The Hairspray Technique is an awesome way to do chipping and weathering on your models. The following is a great method:

From a FineScale Modeler forum post from 2011...

I have done this technique a number of time for various things and feel like I have a good grasp on it. It's deceptively simple and takes some practice but can be mastered in no time.

Step 1: Base color, This is your basic vehicle color. You can go ahead and weather it a little (fade, pin wash, ect) This will add another layer of realism to your paint job. The type of paint you use isn't important. I tend to use Tamiya paint thinned with lacquer thinner for my base colors because of the smooth finish.

Step 2: is optional, you can add a clear coat to protect your base color and weathering but it's not absolutely needed.

Step 3: Spray a couple of light coats of hair spray over the model. Keep the coats as even and light as possible. I have experienced some issues from a to heavy application. You can spray right out of the can or decant the hairspray into your airbrush for even more control. It's up to you.

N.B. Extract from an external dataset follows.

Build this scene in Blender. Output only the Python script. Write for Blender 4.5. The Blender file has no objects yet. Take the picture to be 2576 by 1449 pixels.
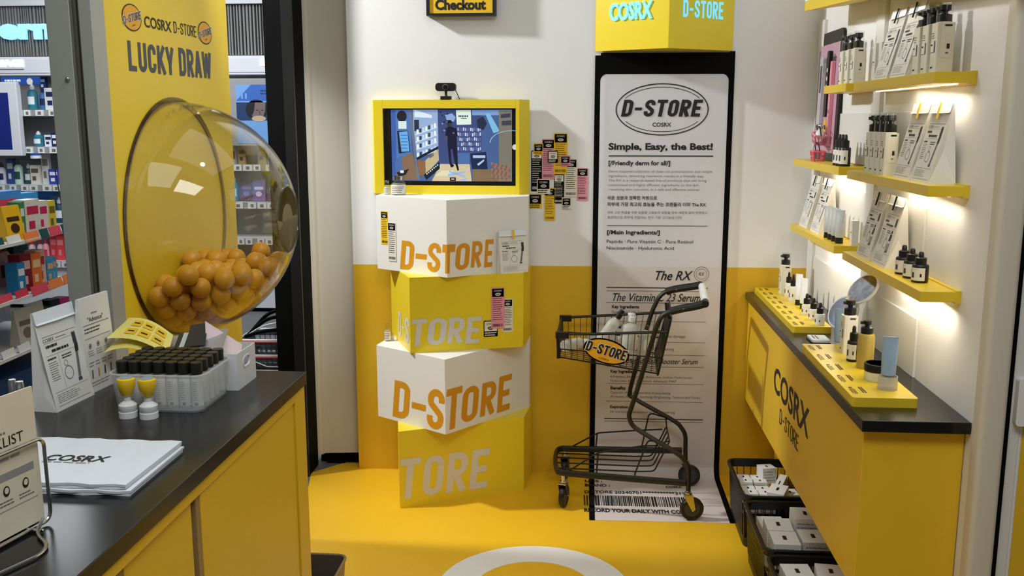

Step 4: Your top color or secondary camo color. Tamiya acrylics thinned with water preform the best. It is possible to use Life Color with success and to a lesser degree Vallejo but I would stick to Tamiya. It produces much finer chipping and flaking. For your purposes of doing a white wash you can give yourself a head start with the next step by varying the density of the white paint coat. DON'T flood the surface with wet paint or you will disrupt the Hairspray. I have had issues with it cracking on it's own because of this. Your top color needs to be thin and dry as possible using multiple layers. As i was saying before. If you know you want a lot of the white was say worn off the glacis plate then just apply the white paint thinner there to give yourself a head start. Take a look at my Tamiya Pz II as an example.

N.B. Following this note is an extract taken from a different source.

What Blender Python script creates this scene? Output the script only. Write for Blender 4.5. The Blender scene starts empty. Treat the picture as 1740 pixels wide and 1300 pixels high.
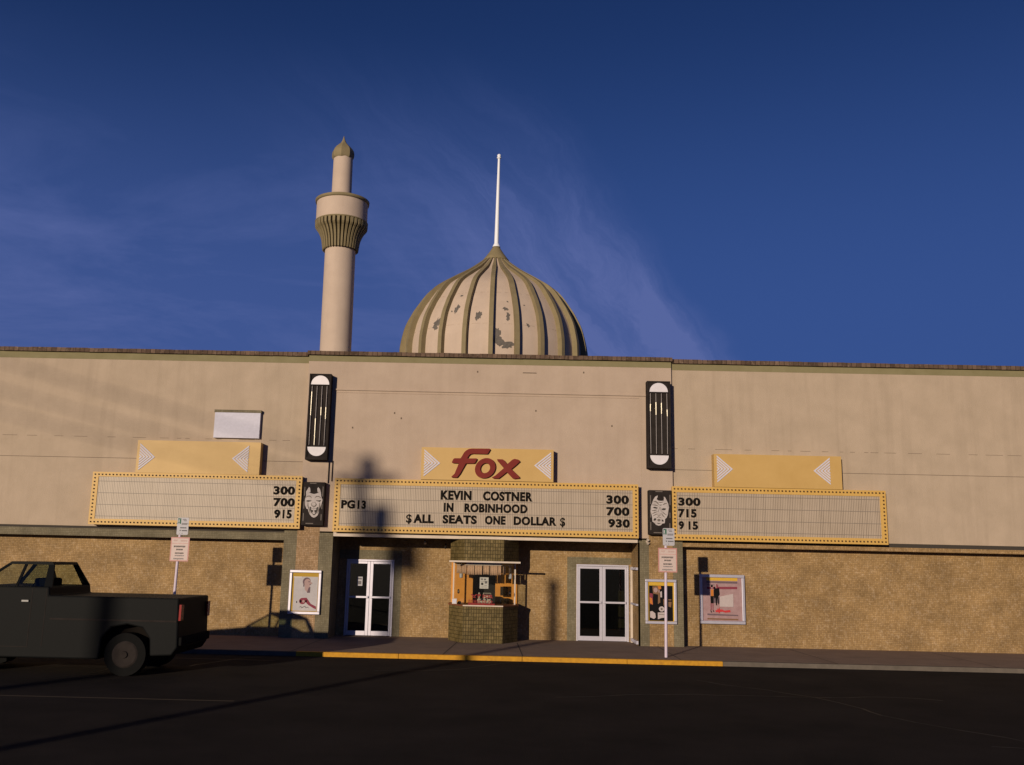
import bpy, bmesh, math, random
from mathutils import Vector, Matrix
random.seed(7)
PI = math.pi
C = bpy.context.scene.collection
S = bpy.context.scene

# ------------------------------------------------------------------ camera
F_PX, W_PX = 1600.0, 1740.0
YAW, PITCH, ROLL = math.radians(0.765), math.radians(10.906), math.radians(1.2855)
CAM_LOC = Vector((0.0, -27.0, 2.2))
def cam_axes():
    cy, sy, cp, sp = math.cos(YAW), math.sin(YAW), math.cos(PITCH), math.sin(PITCH)
    r = Vector((cy, sy, 0)); f = Vector((-sy*cp, cy*cp, sp)); u = r.cross(f)
    cr, sr = math.cos(ROLL), math.sin(ROLL)
    return cr*r + sr*u, -sr*r + cr*u, f
r_, u_, f_ = cam_axes()
cam = bpy.data.cameras.new('camera'); cam_o = bpy.data.objects.new('camera', cam); C.objects.link(cam_o)
M = Matrix.Identity(4)
for i in range(3):
    M[i][0], M[i][1], M[i][2], M[i][3] = r_[i], u_[i], -f_[i], CAM_LOC[i]
cam_o.matrix_world = M
cam.sensor_fit = 'HORIZONTAL'; cam.sensor_width = 36.0
cam.lens = 36.0*F_PX/W_PX
cam.shift_x = (870.0-831.0)/W_PX; cam.shift_y = -(650.0-646.0)/W_PX
cam.clip_start = 0.1; cam.clip_end = 3000
S.camera = cam_o

# ------------------------------------------------------------------ light, sky, exposure
SUN_DIR = Vector((0.45, 1.0, -0.183)).normalized()         # the way the light travels
sun_el = math.asin(-SUN_DIR.z); sun_az = math.atan2(-SUN_DIR.x, -SUN_DIR.y)
sl = bpy.data.lights.new('sun', 'SUN'); sl.energy = 3.75; sl.angle = math.radians(0.55); sl.color = (1.0, 0.83, 0.62)
so = bpy.data.objects.new('sun', sl); C.objects.link(so)
so.rotation_euler = SUN_DIR.to_track_quat('-Z', 'Y').to_euler(); so.location = (-30, -60, 40)
S.view_settings.view_transform = 'Standard'; S.view_settings.look = 'None'
S.view_settings.exposure = 0.0; S.view_settings.gamma = 1.0; S.view_settings.use_curve_mapping = False
w = bpy.data.worlds.new('World'); S.world = w; w.use_nodes = True
nt = w.node_tree; N = nt.nodes; L = nt.links; N.clear()
def wn(t, **k):
    n = N.new(t)
    for a, b in k.items(): setattr(n, a, b)
    return n
out = wn('ShaderNodeOutputWorld'); bg = wn('ShaderNodeBackground'); bg.inputs['Strength'].default_value = 0.055
sky = wn('ShaderNodeTexSky', sky_type='NISHITA', sun_disc=False)
sky.sun_elevation = sun_el; sky.sun_rotation = sun_az % (2*PI)
sky.altitude = 1800; sky.air_density = 1.0; sky.dust_density = 0.25; sky.ozone_density = 2.0
tc = wn('ShaderNodeTexCoord')
# thin cirrus: two stretched noises multiplied, as a faint veil of cloud in the air
mp = wn('ShaderNodeMapping'); mp.inputs['Rotation'].default_value = (0, math.radians(38), 0); mp.inputs['Scale'].default_value = (2.2, 1.0, 7.0)
n1 = wn('ShaderNodeTexNoise'); n1.inputs['Scale'].default_value = 1.6; n1.inputs['Detail'].default_value = 9; n1.inputs['Roughness'].default_value = 0.62; n1.inputs['Distortion'].default_value = 0.5
r1 = wn('ShaderNodeValToRGB'); r1.color_ramp.elements[0].position = 0.42; r1.color_ramp.elements[1].position = 0.78
L.new(tc.outputs['Generated'], mp.inputs['Vector']); L.new(mp.outputs[0], n1.inputs['Vector']); L.new(n1.outputs['Fac'], r1.inputs[0])
tint = wn('ShaderNodeMix', data_type='RGBA', blend_type='MULTIPLY'); tint.inputs[0].default_value = 1.0
tint.inputs[7].default_value = (0.27, 0.42, 0.86, 1)
L.new(sky.outputs[0], tint.inputs[6])
# the broad veil lies along one great circle: sharp on its right edge, fading slowly to the left
def math_(op, a, b=None):
    n = wn('ShaderNodeMath', operation=op)
    for k, v in enumerate((a, b)):
        if v is None: continue
        if isinstance(v, (int, float)): n.inputs[k].default_value = v
        else: L.new(v, n.inputs[k])
    return n.outputs[0]
def ramp(v, a, b, interp='SMOOTHSTEP'):
    n = wn('ShaderNodeMapRange', interpolation_type=interp); L.new(v, n.inputs['Value'])
    n.inputs['From Min'].default_value = a; n.inputs['From Max'].default_value = b; return n.outputs['Result']
BAND_N, BAND_S = (0.7628, -0.2950, 0.5754), -1.0
dt = wn('ShaderNodeVectorMath', operation='DOT_PRODUCT'); dt.inputs[1].default_value = BAND_N; L.new(tc.outputs['Generated'], dt.inputs[0])
n2 = wn('ShaderNodeTexNoise'); n2.inputs['Scale'].default_value = 5.0; n2.inputs['Detail'].default_value = 8; n2.inputs['Roughness'].default_value = 0.6; L.new(tc.outputs['Generated'], n2.inputs['Vector'])
sd = math_('ADD', math_('MULTIPLY', dt.outputs['Value'], BAND_S), math_('MULTIPLY', math_('SUBTRACT', n2.outputs['Fac'], 0.5), 0.10))
band_ = math_('MULTIPLY', ramp(sd, -0.04, 0.02), ramp(sd, 0.26, 0.02))
sz = wn('ShaderNodeSeparateXYZ'); L.new(tc.outputs['Generated'], sz.inputs[0])
low = ramp(sz.outputs[2], 0.52, 0.16)
da = wn('ShaderNodeVectorMath', operation='DOT_PRODUCT'); da.inputs[1].default_value = (0.30, 0.0, -0.95); L.new(tc.outputs['Generated'], da.inputs[0])
cv = wn('ShaderNodeCombineXYZ'); L.new(math_('MULTIPLY', sd, 16.0), cv.inputs[0]); L.new(math_('MULTIPLY', da.outputs['Value'], 3.0), cv.inputs[1])
n3 = wn('ShaderNodeTexNoise'); n3.inputs['Scale'].default_value = 1.3; n3.inputs['Detail'].default_value = 10; n3.inputs['Roughness'].default_value = 0.68; n3.inputs['Distortion'].default_value = 0.6; L.new(cv.outputs[0], n3.inputs['Vector'])
streak = math_('ADD', math_('MULTIPLY', ramp(n3.outputs['Fac'], 0.32, 0.70), 0.75), 0.28)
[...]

The areas of thinner white such as the glacis and around turret numbers were intentionally painted that way. The white will flake off in finer pieces the thinner the paint is. It makes for a beautiful worn effect.

Step 5: Take various short brushes and some water and begin GENTLY wearing away the white paint. You don't need to slosh water onto it, it may take a few seconds but a damp brush will start desolving the hair spray and thus the white paint... Be specific and thoughtful about where you remove paint. You can also use instruments such as toothpicks and wire brushes for various other effects.

Step 6: If you are done with the hair spray portion of the paint job you can clear coat it to protect it but it's not strictly necessary. If you use water bases weathering agents then YES clear coat it but if you use oil paints or enamels for washes and such you don't have to. Enamel thinner will not desolve the hair spray further. If you are unsure then go ahead and clear coat it with a gentle overspray of flat or satin clear.

Step 7: Weather as usual

See finished Pz II

For more options, You can weather individual pieces with the HS technique as well. This green box was done that way by spraying a dark rusty color on first then HS and then the green. I cut it back with a damp fine brush.

I used the HS technique in MULTIPLE layers on this Croat M-47. Each camo color, chip color and degraded paint layer was done with the HS method.